Friday, 28 October 2016

BinProxy - BinProxy is a proxy for arbitrary TCP connections


BinProxy is a proxy for arbitrary TCP connections. You can define custom message formats using the BinData gem.

Installation

Prerequisites
  • Ruby 2.3 or later
  • A C compiler, Ruby headers, etc., are needed to compile several dependencies.
    • On Ubuntu, sudo apt install build-essential ruby-dev should do it.
    • If you've installed a custom Ruby (e.g. with RVM), you probably already have what you need.
  • openssl binary for --tls without an explicit cert/key.
  • To build the UI, node.js and npm. (Not needed at runtime)

From Rubygems
gem install binproxy
You may need to use sudo , depending on your Ruby installation.

From Source
git clone https://github.com/nccgroup/BinProxy.git binproxy
cd binproxy

# Install ruby dependencies.
# Depending on your setup, one or both of these may require sudo.
gem install bundler && bundle

# The UI is built with a webpack/babel toolchain:
(cd ui && npm install) \
&& rake build-ui

# Confirm that everything works
# run.sh sets up the environment and passes all args to binproxy
./run.sh --help
To build and install the gem package:
gem build binproxy.gemspec

# Again, you may need sudo here
gem install binproxy-1.0.0.gem
Bug reports on installation issues are welcome!

Usage

Basic Usage
  1. Run binproxy with no arguments.
  2. Browse to http://localhost:4567/
  3. Enter local and remote hostnames or IP addresses and ports, and click 'update'
  4. Point a client at the local service, and watch the packets flow.

Command Line Flags
See --help for the complete list, but in short:
binproxy -c <class> [<local-host>] <local-port> <remote-host> <remote-port>
If you leave out the -c argument, a simple hex dump is shown.
If you leave out the local host, binproxy assumes localhost.
With the --socks-proxy or --http-proxy options, the remote host and port are determined dynamically, and should not be specified.

Examples
# Proxy from localhost:9000 -> example.com:9000
binproxy localhost 9000 example.com 9000

# Act as a SOCKS proxy on localhost:1080
# MITM and unwrap TLS on the proxied traffic, using a self-signed cert and key
binproxy -S --tls 1080

# "Poor substitute for Burp" mode:
#
# HTTP proxy; MITM TLS w/ pre-generated cert; simple header parsing
# Note: this will only work on HTTPS traffic, not plain HTTP!
# If you're working with the source repo, you generate the certs with:
# rake makecert[example.com]
# And then import certs/ca-cert.pem into your browser or OS's trust store.
binproxy -H --tls \
--tls-cert certs/example.com-cert.pem \
--tls-key certs/example.com-key.pem \
--class-name DumbHttp::Message \
localhost 8080

Customizing
By default, the proxy uses the built-in RawMessage class, which just gives you a hexdump of each message (assuming 1:1 between messages and TCP packets)
You can view parsed protocol information by specifying a BinData::Record subclass† with the --class command line argument.
You may also wish to define the following in your class:
def summary
# return a single-line description of this record
end

# currently supported options are
# - nil : use default display
# - "anon" : for structs, show contents directly
# - "hex" : for numbers, display as 0x1234ABCD
# - "hexdump" : for strings, display like `hexdump -C`
default_parameter display_as: "..."

# TODO: document state stuff
def self.initial_state
end

def current_state
end

def update_state
end
† Technically, any subclass of BinData::Base will work.

Dynamic Proxying
By default, BinProxy relays all traffic to a static upstream host and port.
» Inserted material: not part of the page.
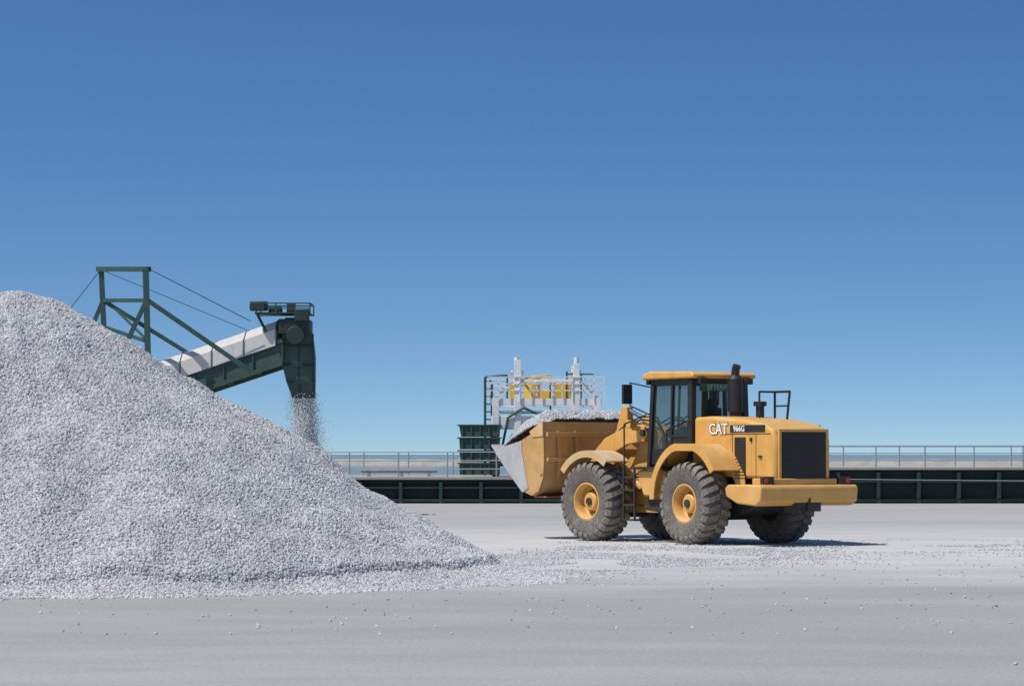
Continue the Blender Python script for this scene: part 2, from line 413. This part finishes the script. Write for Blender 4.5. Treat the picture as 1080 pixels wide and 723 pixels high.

It can also be configured to act as a SOCKS (v4 or v4a) or HTTP proxy with the --socks-proxy and --http-proxy flags, respectively.
Note: Currently, the HTTP proxy only supports connections tunneled with the HTTP CONNNECT verb; it cannot proxy raw HTTP GET , POST , etc., requests. In practice, this means that HTTPS traffic will work, but plain HTTP traffic will not unless the client supports a flag to force tunneling, like curl -p .

TLS / SSL
Use the --tls flag to unwrap TLS encryption before processing messages. By default, BinProxy will generate a self-signed certificate. You can sepecify PEM files containing a certificate and key with --tls-cert and --tls-key . (If you've cloned the source repo, use rake makecert[example.com] to generate a static CA and a certificate with the appropriate hostname.)